━━━ Records ━━━
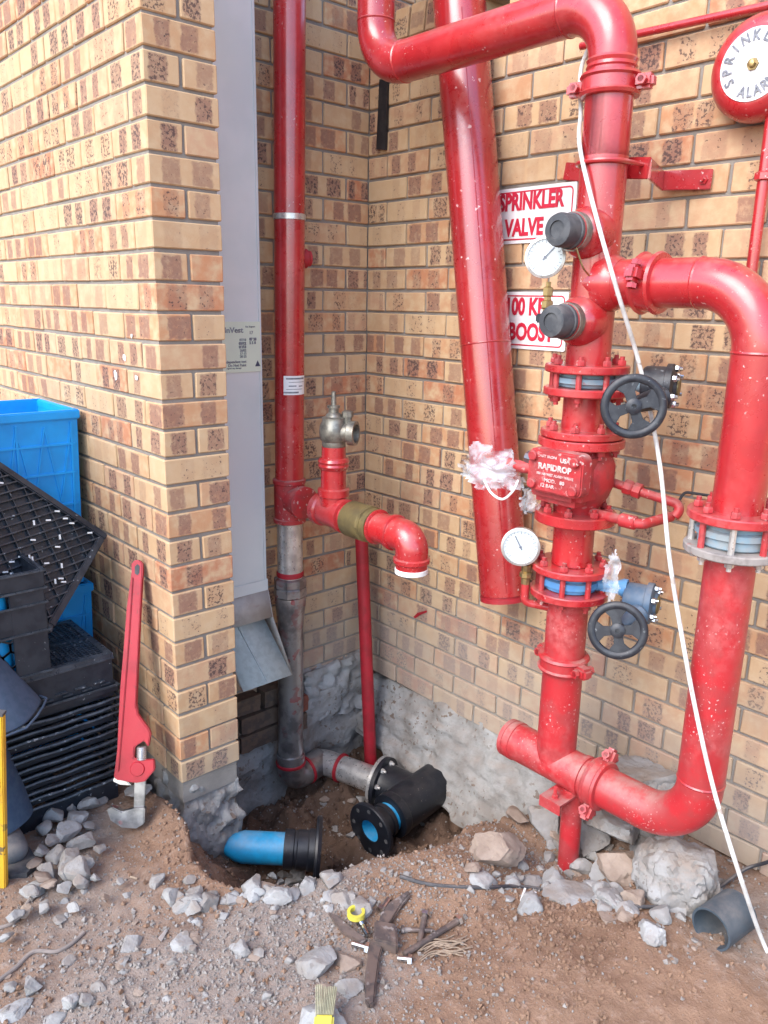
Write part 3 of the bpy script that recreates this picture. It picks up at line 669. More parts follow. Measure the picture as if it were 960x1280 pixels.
# loop: outlet tee, coupling, elbow, riser, lower elbow, run back to the stack foot
lp = fillet([P_(z=ZL), P_(y=RY, z=ZL), P_(y=RY, z=1.14)], .152, 12)
part('loop_top_pipe', MB().tube(lp, PR, 32), red, vs_)
part('tee_saddle', MB().lathe(P_(y=SY-.03, z=ZL), (0, -1, 0), [(PR+.012, 0), (PR+.012, .03), (PR+.006, .045), (PR+.001, .055)], 32), red, vs_)
coupling(vs_, P_(y=-1.075, z=ZL), (0, 1, 0), PR, (-.85, 0, .2), red, .06)
for c, d in ((P_(y=RY+.155, z=ZL), (0, 1, 0)), (P_(y=RY, z=ZL-.155), (0, 0, 1)), (P_(y=RY, z=ZB+.165), (0, 0, 1))):
    part('weld_seam', MB().lathe(V(c)-V(d)*.004, d, [(PR, 0), (PR+.0022, .004), (PR, .008)], 32), red, vs_)
lp = fillet([P_(y=RY, z=1.05), P_(y=RY, z=ZB), P_(y=-.735, z=ZB)], .152, 12)
part('loop_bottom_pipe', MB().tube(lp, PR, 32), M['red_dusty'], vs_)
rim = part('end_collar', MB().lathe(P_(y=-.735, z=ZB), (0, 1, 0), [(PR, -.03), (PR+.003, -.028), (PR+.003, -.012), (PR-.003, -.010), (PR-.003, -.004), (PR+.002, -.002), (PR+.002, .012), (PR-.008, .013), (PR-.008, .006), (.001, .006)], 32), M['red_dusty'], vs_)
# wafer valve in the riser
c = P_(y=RY, z=1.098)
part('flange', flange_mb(P_(y=RY, z=1.125), (0, 0, 1), .113, .022), red, vs_); bolts(vs_, P_(y=RY, z=1.148), (0, 0, 1), .088, 8)
part('flange', flange_mb(P_(y=RY, z=1.042), (0, 0, 1), .113, .020), M['flange_grey'], vs_); bolts(vs_, P_(y=RY, z=1.041), (0, 0, -1), .088, 8, BOLT_G)
part('wafer_valve', MB().lathe(P_(y=RY, z=1.064), (0, 0, 1), [(.078, 0), (.082, .004), (.082, .022), (.090, .026), (.090, .040), (.080, .044), (.080, .060)], 36), M['palebluepaint'], vs_)
x_, y_, d_ = frame((0, 0, 1))
for i in range(8):
    a = 2*math.pi*(i+.5)/8; part('stud', MB().cyl(P_(y=RY, z=1.062)+(x_*math.cos(a)+y_*math.sin(a))*.096, P_(y=RY, z=1.126)+(x_*math.cos(a)+y_*math.sin(a))*.096, .008, 8), M['red_cast'] if i % 2 else M['galv'], vs_)
# the two butterfly valves with gear operators
def butterfly(ztop, ht, mat, neck_mat, gpx, wpx, gx, wn, gear_mat, handmat=None):
    c = P_(z=ztop-ht/2)
    bv = part('butterfly_valve', MB().lathe(P_(z=ztop-ht), (0, 0, 1), [(.072, 0), (.076, .003), (.076, ht*.25), (.088, ht*.32), (.088, ht*.68), (.076, ht*.75), (.076, ht-.003), (.072, ht)], 36), mat, vs_)
    gp = on(gpx[0], gpx[1], 0, gx)
    gp.z = c.z-.005 if False else gp.z
    dn = V((gp.x-SX, gp.y-SY, 0)).normalized(); zc = c.z
    nb = P_(z=zc)+dn*.08; ne = V((gp.x, gp.y, zc))-dn*.05
    part('neck', MB().tube([nb, nb+dn*.03, ne-dn*.02, ne, ne+dn*.012], [.022, .016, .016, .026, .026], 14), neck_mat, bv)
    lev = MB().bar(nb-dn*.09+V((0, 0, -.012)), nb+dn*.08+V((0, 0, -.012)), .028, .010); part('web', lev, neck_mat, bv, bevel=.003)
    gb = MB().lathe(V((gp.x, gp.y, gp.z))-dn*.045, dn, [(.030, 0), (.046, .004), (.050, .012), (.050, .060), (.058, .062), (.058, .078), (.050, .082), (.034, .084), (.030, .092), (.001, .092)], 20)
    gbo = part('gearbox', gb, gear_mat, bv)
    bolts(gbo, V((gp.x, gp.y, gp.z))+dn*.037, dn, .046, 6, BOLT_S)
    side = V(wn).normalized(); wc_ = on_plane(wpx[0], wpx[1], V((gp.x, gp.y, gp.z))+side*.125, side)
    part('gear_arm', MB().tube([V((gp.x, gp.y, gp.z-.03)), V((gp.x, gp.y, gp.z-.03))+side*.06, wc_-side*.045, wc_], [.034, .030, .020, .011], 14), gear_mat, bv)
    part('cover_plate', MB().lathe(V((gp.x, gp.y, gp.z))+dn*.044, dn, [(.026, 0), (.026, .006), (.020, .008), (.001, .008)], 24), M['bronze'], gbo)
    return bv, wc_, side
bv1, wc1, sd1 = butterfly(1.440, .038, M['palebluepaint'], M['palebluepaint'], (824, 482), (792, 508), .87, (-.80, -.58, .08), M['iron'])
handwheel(bv1, wc1, sd1, .079, .35)
bv2, wc2, sd2 = butterfly(.873, .050, M['bluepaint'], M['bluepaint'], (800, 752), (772, 788), .87, (-.86, -.46, .18), M['geargrey'])
handwheel(bv2, wc2, sd2, .077, .2)
# stack: flanges, spools, alarm valve
def flange(z, th, mat=red, me=BOLT, up=True, n=8, R=.113, bz=None, ph=0):
    part('flange', flange_mb(P_(z=z), (0, 0, 1), R, th), mat, vs_)
    bolts(vs_, P_(z=(z+th if up else z)+(.001 if up else -.001)), (0, 0, 1 if up else -1), R*.80, n, me, ph)
flange(1.441, .021)
flange(1.380, .021, up=False)
part('spool', MB().cyl(P_(z=1.286), P_(z=1.382), .0575, 32), red, vs_)
flange(1.266, .020); flange(1.240, .024, up=False, R=.118)
part('spool', MB().cyl(P_(z=.898), P_(z=1.030), .0575, 32), red, vs_)
flange(1.024, .030, R=.114)
flange(.876, .020); flange(.800, .022, up=False)
for z0, z1 in ((1.395, 1.445), (.815, .880)):
    for i in range(8):
        a = 2*math.pi*(i+.5)/8; q = (x_*math.cos(a)+y_*math.sin(a))*.0935
        part('stud', MB().cyl(P_(z=z0)+q, P_(z=z1)+q, .008, 8), M['red_cast'], vs_)
part('lower_pipe', MB().tube([P_(z=.806), P_(z=ZB)], [PR, PR], 32), M['red_dusty'], vs_)
coupling(vs_, P_(z=.588), (0, 0, 1), PR, (-.25, -1, 0), M['red_dusty'], .052)
coupling(vs_, P_(y=-1.065, z=ZB), (0, 1, 0), PR, (.55, 0, .8), M['red_dusty'], .05)
part('strap', MB().lathe(P_(y=-1.005, z=ZB), (0, -1, 0), [(PR, 0), (PR+.004, .002), (PR+.004, .018), (PR, .02)], 32), M['red_dusty'], vs_)
# alarm valve
av = part('alarm_valve', MB().lathe(P_(z=1.05), (0, 0, 1), [(.062, 0), (.064, .02), (.085, .05), (.098, .085), (.098, .14), (.085, .17), (.07, .192)], 28), M['red_cast'], vs_)
part('body_box', MB().box(P_(x=SX-.045, z=1.163), (.15, .165, .150)), M['red_cast'], av, bevel=.018)
pl = [on(662, 560, 0, SX-.150), on(729, 579, 0, SX-.150), on(726, 622, 0, SX-.150), on(656, 604, 0, SX-.150)]
zc = sum((p.z for p in pl))/4; yc = sum((p.y for p in pl))/4
hw_, hh_ = .088, .058
plate = rrect(V((SX-.150, yc, zc)), V((0, -1, 0)), V((0, 0, 1)), hw_*2, hh_*2, .022)
cov = part('cover', MB().prism(plate, (.045, 0, 0)), M['red_cast'], av, bevel=.004)
for sy_ in (-1, 1):
    for sz_ in (-1, 1):
        part('bolt', MB().lathe(V((SX-.148, yc+sy_*(hw_-.021), zc+sz_*(hh_-.020))), (-1, 0, 0), [(.016, 0), (.016, .004), (.0135, .004), (.0135, .012), (.011, .014)], 6 if False else 12), M['red_cast'], cov)
fx = SX-.1516
letters([('RAPIDROP', .0225, 1.0, .0009, V((fx, yc-.002, zc+.012)), 'CENTER'), ('100 NB WET ALARM VALVE', .0098, 1.0, .0002, V((fx, yc-.004, zc-.008)), 'CENTER'),
         ('MOD.   80', .0135, 1.1, .0003, V((fx, yc-.004, zc-.024)), 'CENTER'), ('12 BAR', .0135, 1.1, .0003, V((fx, yc+.018, zc-.039)), 'CENTER'),
         ('USA', .017, 1.0, .0006, V((fx, yc-.034, zc+.036)), 'CENTER'), ('CAST IRON', .0095, 1.3, .0003, V((fx, yc+.025, zc+.040)), 'CENTER')], M['silver_print'], cov, (0, -1, 0), (0, 0, 1))
part('cast_mark', MB().tube([V((SX-.02+.022*math.cos(a), SY-.086, 1.175+.026*math.sin(a))) for a in [R_(i*20-60) for i in range(13)]], .004, 6), M['red_cast'], av)
# trim pipework of the alarm valve
trim = part('trim_pipe', MB().tube(fillet([V((SX-.01, SY-.05, 1.060)), V((SX-.01, SY-.215, 1.060)), V((SX+.10, SY-.235, 1.068))], .02), .014, 12), M['red_cast'], vs_)
part('elbow', MB().lathe(V((SX-.01, SY-.15, 1.060)), (0, -1, 0), [(.016, 0), (.019, .003), (.019, .045), (.016, .048)], 14), M['red_cast'], trim)
part('trim_pipe', MB().tube(fillet([V((SX+.06, SY-.06, 1.140)), V((SX+.09, SY-.17, 1.118)), V((SX+.12, SY-.26, 1.100)), V((SX+.10, SY-.245, 1.07))], .02), .013, 12), M['red_cast'], vs_)
part('trim_union', MB().lathe(V((SX+.075, SY-.10, 1.132)), (.2, -1, -.2), [(.016, 0), (.022, .003), (.022, .02), (.018, .026), (.022, .03), (.022, .05), (.016, .052)], 8), M['red_cast'], vs_)
part('drip_pipe', MB().tube(fillet([V((SX+.12, SY-.24, 1.105)), V((SX+.13, SY-.25, 1.135)), V((SX+.15, SY-.34, 1.135))], .015), .004, 8), M['steel_strip'], vs_)
part('drain_lever', MB().tube([V((SX-.13, yc+.07, zc-.005)), V((SX-.14, yc+.11, zc-.004)), V((SX-.15, yc+.155, zc+.005))], [.014, .017, .013], 12), M['red_cast'], vs_)
part('drain_cock', MB().lathe(V((SX-.13, yc+.075, zc+.022)), (0, 1, .1), [(.012, 0), (.018, .004), (.018, .03), (.012, .034)], 8), M['galv_old'], vs_)
# upper gauge on a brass stem
g1c = V((SX-.10, 0, 0)); g1c = on(682, 322, 0, SX-.10)
gauge(vs_, g1c, (-.88, -.47, .05), .050, 48)
sx1 = on(685, 366, 0, SX-.085)
part('gauge_stem', MB().lathe(V((sx1.x, sx1.y, sx1.z-.062)), (0, 0, 1), [(.009, 0), (.012, .002), (.012, .02), (.016, .024), (.016, .040), (.010, .043), (.010, .052), (.014, .055), (.014, .075), (.007, .078), (.007, .09)], 6), M['brass'], vs_)
part('cock', MB().box(V((sx1.x, sx1.y+.004, sx1.z-.066)), (.03, .045, .024)), M['iron'], vs_, bevel=.004)
part('gauge_branch', MB().tube(fillet([V((sx1.x, sx1.y, sx1.z-.06)), V((sx1.x, sx1.y, sx1.z-.085)), V((SX, SY, sx1.z-.085))], .012), .008, 10), M['brass'], vs_)
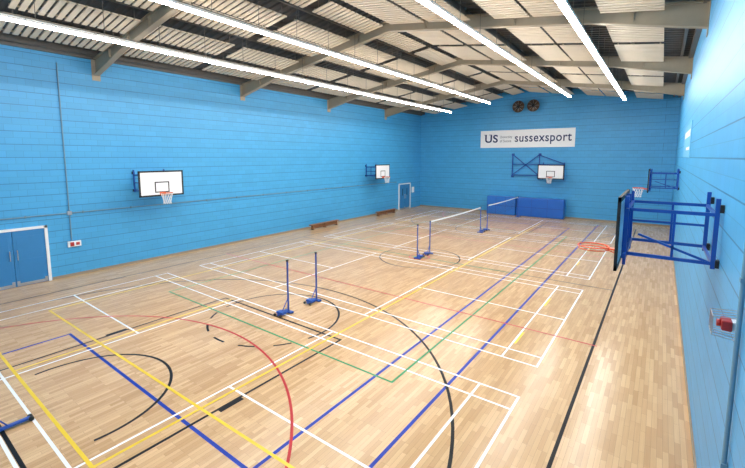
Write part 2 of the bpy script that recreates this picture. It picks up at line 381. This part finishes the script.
# ---------------------------------------------------------------- doors
def door(name,y0,y1,h,glass):
    b=B();x=XL+.002;t=.09
    b.box((x,y0,0),(x+.07,y0+t,h),M_white,bevel=.005);b.box((x,y1-t,0),(x+.07,y1,h),M_white,bevel=.005);b.box((x,y0,h-t),(x+.07,y1,h),M_white,bevel=.005)
    ym=(y0+y1)/2
    for a,c,s in ((y0+t,ym-.006,1),(ym+.006,y1-t,-1)):
        b.box((x+.005,a+.004,.01),(x+.045,c-.004,h-t-.004),M_doorb)
        b.box((x+.045,a+.1,.12),(x+.052,c-.1,.95),M_doorb,bevel=.002)
        b.box((x+.045,a+.1,1.1),(x+.052,c-.1,h-.3),M_doorb,bevel=.002)
        b.box((x+.04,a+.02,.02),(x+.05,c-.02,.2),M_steel)
        hy=ym-s*.10
        b.bar((x+.1,hy,.95),(x+.1,hy,1.3),.02,.02,M_steel)
        for z in (.97,1.28): b.bar((x+.04,hy,z),(x+.1,hy,z),.02,.02,M_steel)
        if glass: b.box((x+.045,hy-s*.25-.07,1.2),(x+.055,hy-s*.25+.07,1.8),M_glass)
    b.done(name)
door('door_1',2.3,4.27,2.06,False);door('door_2',27.95,29.85,2.25,True)
b=B();b.box((XL,30.15,1.35),(XL+.02,30.55,1.85),M_white);b.done('notice_sheet')
# ---------------------------------------------------------------- conduits and boxes
b=B();x=XL+.035
b.cyl((x,4.97,1.35),(x,4.97,7.9),.022,M_conduit,8);b.cyl((x,YN+.01,2.42),(x,27.6,2.42),.022,M_conduit,8)
for k in range(1,18): b.box((XL+.002,YN+k*1.7-.02,2.38),(x+.03,YN+k*1.7+.02,2.46),M_conduit)
b.box((XL+.002,4.9,2.35),(XL+.07,5.04,2.49),M_steel)
b.done('electrical_conduit')
b=B();b.box((XL,4.83,1.13),(XL+.09,5.25,1.34),M_white,bevel=.01);b.box((XL+.06,4.9,1.16),(XL+.11,5.02,1.31),M_red,bevel=.008);b.box((XL+.06,5.08,1.18),(XL+.1,5.2,1.29),M_red,bevel=.005)
b.done('fire_alarm_call_point')
b=B();x=XR-.03;b.cyl((x,4.72,0),(x,4.72,4.1),.02,M_conduit,8);b.cyl((x,4.72,4.1),(x,2.0,4.1),.02,M_conduit,8)
for z in (.5,1.6,3.4): b.box((x-.025,4.69,z),(XR-.002,4.75,z+.04),M_conduit)
b.done('alarm_cable_pipe')
b=B();yo=.06
b.box((XR-.13,4.80+yo,2.87),(XR-.05,4.96+yo,2.97),M_red,bevel=.012);b.cyl((XR-.13,4.88+yo,2.92),(XR-.16,4.88+yo,2.92),.035,M_red,16);b.box((XR-.05,4.83+yo,2.88),(XR-.001,4.94+yo,2.96),M_white)
for k in range(4):
    yy=4.76+yo+k*.08
    b.cyl((XR-.001,yy,3.03),(XR-.2,yy,3.01),.004,M_steel,6);b.cyl((XR-.2,yy,3.01),(XR-.2,yy,2.83),.004,M_steel,6);b.cyl((XR-.2,yy,2.83),(XR-.001,yy,2.81),.004,M_steel,6)
for z in (3.01,2.83): b.cyl((XR-.2,4.76+yo,z),(XR-.2,5.0+yo,z),.004,M_steel,6)
b.done('caged_alarm_sounder')
b=B();b.box((XR-.02,15.8,4.5),(XR,20.3,5.65),M_poster);b.box((XR-.025,16.2,5.2),(XR-.019,19.8,5.42),M_white);b.box((XR-.025,16.2,4.75),(XR-.019,18.2,4.85),M_white);b.done('poster')
# skirting
b=B();b.box((XL,4.3,0),(XL+.02,27.9,.1),M_skirt);b.done('baseboard_left')
b=B();b.box((XR-.02,YN,0),(XR,YF,.1),M_skirt);b.done('baseboard_right')
b=B();b.box((XL,YF-.02,0),(XR,YF,.1),M_skirt);b.done('baseboard_far')
# ---------------------------------------------------------------- camera, world
c=bpy.data.cameras.new('camera');cam=bpy.data.objects.new('camera',c);S.collection.objects.link(cam);S.camera=cam
c.sensor_width=36;c.lens=391.117*36/745;c.shift_y=-(234-200.437)/745;c.clip_start=.05
cam.location=(0,0,4.522);cam.rotation_euler=(math.pi/2-.111,0,.635)
w=bpy.data.worlds.new('world');S.world=w;w.use_nodes=True;w.node_tree.nodes['Background'].inputs[0].default_value=(.5,.6,.7,1);w.node_tree.nodes['Background'].inputs[1].default_value=.2
S.view_settings.view_transform='Standard'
━━━
→ **Aim of the exercise**: Return only the count of lines in the records that hold the word "Write".

→ **Solution below**: 2